**PROMPT:**
List, from the lines below, each one with "Blender" in it.

[Entries with scene source code]
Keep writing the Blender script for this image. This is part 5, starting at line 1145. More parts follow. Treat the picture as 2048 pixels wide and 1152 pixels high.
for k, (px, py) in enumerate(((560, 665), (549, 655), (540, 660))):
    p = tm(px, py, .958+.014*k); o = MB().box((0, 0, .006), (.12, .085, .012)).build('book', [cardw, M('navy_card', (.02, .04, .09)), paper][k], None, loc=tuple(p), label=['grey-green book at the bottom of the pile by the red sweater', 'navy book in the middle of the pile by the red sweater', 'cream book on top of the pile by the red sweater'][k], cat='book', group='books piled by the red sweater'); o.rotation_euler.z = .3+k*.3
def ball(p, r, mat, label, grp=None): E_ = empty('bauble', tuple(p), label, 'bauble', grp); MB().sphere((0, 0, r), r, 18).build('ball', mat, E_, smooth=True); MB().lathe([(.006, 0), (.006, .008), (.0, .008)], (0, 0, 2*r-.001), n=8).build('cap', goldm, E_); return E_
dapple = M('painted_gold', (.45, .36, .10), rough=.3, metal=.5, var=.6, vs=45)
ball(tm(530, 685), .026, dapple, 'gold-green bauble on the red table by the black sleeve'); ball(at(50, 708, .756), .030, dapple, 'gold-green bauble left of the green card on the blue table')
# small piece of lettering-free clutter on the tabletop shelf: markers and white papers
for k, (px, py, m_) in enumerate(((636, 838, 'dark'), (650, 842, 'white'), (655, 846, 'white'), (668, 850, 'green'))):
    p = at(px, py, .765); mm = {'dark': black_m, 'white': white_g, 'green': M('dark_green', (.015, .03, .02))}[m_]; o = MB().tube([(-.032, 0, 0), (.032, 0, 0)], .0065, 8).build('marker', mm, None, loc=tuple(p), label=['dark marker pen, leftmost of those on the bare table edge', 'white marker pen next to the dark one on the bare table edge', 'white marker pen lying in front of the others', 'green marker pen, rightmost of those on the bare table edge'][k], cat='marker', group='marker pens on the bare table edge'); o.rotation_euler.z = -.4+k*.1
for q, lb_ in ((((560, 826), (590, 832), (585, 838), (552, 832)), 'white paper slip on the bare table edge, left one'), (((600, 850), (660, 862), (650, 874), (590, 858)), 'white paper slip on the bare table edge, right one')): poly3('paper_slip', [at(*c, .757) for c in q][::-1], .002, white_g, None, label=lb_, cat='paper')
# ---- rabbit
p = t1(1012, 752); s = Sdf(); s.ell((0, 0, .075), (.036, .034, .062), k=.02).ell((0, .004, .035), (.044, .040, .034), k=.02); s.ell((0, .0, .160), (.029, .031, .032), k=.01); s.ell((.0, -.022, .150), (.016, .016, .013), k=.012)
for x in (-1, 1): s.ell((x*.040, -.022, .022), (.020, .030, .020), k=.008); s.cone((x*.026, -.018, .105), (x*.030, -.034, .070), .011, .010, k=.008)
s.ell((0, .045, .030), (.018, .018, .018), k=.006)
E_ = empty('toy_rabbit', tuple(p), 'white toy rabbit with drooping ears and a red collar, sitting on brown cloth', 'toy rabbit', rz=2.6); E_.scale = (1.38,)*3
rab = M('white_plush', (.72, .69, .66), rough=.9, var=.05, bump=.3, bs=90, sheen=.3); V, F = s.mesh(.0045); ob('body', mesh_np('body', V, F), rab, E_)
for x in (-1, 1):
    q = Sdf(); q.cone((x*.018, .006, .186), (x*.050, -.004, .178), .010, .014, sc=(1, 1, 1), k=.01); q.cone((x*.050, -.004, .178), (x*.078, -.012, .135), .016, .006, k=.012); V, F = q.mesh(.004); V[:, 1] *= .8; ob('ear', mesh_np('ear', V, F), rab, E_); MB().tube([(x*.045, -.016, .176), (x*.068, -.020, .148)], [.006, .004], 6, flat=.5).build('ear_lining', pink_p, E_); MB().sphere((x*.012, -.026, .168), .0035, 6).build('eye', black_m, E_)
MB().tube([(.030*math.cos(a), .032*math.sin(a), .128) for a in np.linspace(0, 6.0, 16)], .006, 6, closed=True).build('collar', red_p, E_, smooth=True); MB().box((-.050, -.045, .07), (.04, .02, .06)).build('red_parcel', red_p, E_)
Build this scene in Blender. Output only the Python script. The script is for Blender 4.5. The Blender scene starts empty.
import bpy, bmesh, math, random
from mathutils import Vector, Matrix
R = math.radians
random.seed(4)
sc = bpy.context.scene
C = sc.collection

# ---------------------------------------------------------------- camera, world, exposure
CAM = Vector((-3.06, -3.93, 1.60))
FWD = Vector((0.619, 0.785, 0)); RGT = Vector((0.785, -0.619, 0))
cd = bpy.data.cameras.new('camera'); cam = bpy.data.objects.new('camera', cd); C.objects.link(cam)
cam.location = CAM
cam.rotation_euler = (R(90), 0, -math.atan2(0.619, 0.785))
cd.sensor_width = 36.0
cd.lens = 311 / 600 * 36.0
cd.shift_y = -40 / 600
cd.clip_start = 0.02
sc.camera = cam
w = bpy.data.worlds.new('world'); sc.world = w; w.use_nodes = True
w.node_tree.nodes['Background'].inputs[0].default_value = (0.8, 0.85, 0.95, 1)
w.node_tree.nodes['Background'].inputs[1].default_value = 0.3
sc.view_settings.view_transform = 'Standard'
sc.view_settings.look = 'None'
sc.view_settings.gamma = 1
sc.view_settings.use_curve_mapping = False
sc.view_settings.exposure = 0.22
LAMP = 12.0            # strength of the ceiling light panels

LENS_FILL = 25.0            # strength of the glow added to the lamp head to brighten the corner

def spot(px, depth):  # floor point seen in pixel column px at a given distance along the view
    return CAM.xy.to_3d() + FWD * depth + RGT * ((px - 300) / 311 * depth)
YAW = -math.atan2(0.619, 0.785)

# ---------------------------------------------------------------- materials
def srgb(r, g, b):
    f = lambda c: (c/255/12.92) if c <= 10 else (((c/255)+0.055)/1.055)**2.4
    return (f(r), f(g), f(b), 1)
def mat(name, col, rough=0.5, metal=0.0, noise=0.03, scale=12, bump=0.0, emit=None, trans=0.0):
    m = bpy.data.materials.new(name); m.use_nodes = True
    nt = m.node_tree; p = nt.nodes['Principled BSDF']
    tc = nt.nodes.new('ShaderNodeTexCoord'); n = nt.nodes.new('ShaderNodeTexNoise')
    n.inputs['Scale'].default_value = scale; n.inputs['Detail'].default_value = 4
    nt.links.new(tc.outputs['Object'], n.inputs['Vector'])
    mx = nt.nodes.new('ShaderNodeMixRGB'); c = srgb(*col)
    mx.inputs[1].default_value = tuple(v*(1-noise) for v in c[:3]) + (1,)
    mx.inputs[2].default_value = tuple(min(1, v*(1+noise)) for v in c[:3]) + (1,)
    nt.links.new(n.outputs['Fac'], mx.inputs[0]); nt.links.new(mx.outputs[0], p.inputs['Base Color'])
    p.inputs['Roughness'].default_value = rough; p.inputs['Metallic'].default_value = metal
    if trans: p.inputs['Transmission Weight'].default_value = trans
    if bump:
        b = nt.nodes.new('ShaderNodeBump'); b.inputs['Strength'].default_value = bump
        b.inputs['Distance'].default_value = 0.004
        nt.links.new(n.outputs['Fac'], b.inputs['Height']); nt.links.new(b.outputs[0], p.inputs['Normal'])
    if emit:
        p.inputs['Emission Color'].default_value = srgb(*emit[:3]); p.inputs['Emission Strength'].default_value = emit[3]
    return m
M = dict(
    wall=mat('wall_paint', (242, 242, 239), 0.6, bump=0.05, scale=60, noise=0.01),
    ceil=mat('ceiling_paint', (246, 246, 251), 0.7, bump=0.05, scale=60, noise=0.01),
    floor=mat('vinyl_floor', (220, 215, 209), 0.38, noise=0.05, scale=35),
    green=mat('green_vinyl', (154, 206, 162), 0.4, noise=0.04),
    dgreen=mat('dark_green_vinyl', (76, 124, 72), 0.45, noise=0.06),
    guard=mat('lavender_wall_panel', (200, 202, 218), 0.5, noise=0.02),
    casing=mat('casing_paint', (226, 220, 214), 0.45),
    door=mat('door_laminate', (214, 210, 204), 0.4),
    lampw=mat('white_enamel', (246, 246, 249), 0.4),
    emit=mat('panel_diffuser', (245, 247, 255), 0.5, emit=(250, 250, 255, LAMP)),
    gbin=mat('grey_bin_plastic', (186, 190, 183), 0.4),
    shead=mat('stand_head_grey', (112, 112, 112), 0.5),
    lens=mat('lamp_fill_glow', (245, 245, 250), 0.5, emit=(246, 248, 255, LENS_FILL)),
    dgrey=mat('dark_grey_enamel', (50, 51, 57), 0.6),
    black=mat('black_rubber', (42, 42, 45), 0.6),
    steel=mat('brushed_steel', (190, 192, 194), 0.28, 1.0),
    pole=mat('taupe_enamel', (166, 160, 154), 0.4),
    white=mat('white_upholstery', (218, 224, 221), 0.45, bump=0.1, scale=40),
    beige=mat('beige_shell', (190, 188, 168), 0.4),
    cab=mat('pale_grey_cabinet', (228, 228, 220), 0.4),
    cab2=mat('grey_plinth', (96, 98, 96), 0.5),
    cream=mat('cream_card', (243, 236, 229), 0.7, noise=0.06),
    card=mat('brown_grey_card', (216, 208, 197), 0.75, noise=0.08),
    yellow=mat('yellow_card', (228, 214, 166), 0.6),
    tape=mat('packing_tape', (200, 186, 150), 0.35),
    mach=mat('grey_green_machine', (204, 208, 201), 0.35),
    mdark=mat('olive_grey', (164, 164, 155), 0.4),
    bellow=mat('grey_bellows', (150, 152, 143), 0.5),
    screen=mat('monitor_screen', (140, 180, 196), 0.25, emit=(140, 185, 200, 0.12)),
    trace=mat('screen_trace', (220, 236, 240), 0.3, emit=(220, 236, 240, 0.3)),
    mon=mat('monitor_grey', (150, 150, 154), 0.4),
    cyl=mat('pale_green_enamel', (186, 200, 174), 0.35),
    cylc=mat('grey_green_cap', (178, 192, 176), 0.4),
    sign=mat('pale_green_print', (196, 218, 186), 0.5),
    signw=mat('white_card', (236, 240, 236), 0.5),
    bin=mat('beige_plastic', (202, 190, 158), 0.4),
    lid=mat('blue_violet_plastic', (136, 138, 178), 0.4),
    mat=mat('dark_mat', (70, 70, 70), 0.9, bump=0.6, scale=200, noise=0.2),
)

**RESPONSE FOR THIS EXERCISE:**
Keep writing the Blender script for this image. This is part 5, starting at line 1145. More parts follow. Treat the picture as 2048 pixels wide and 1152 pixels high.
Build this scene in Blender. Output only the Python script. The script is for Blender 4.5. The Blender scene starts empty.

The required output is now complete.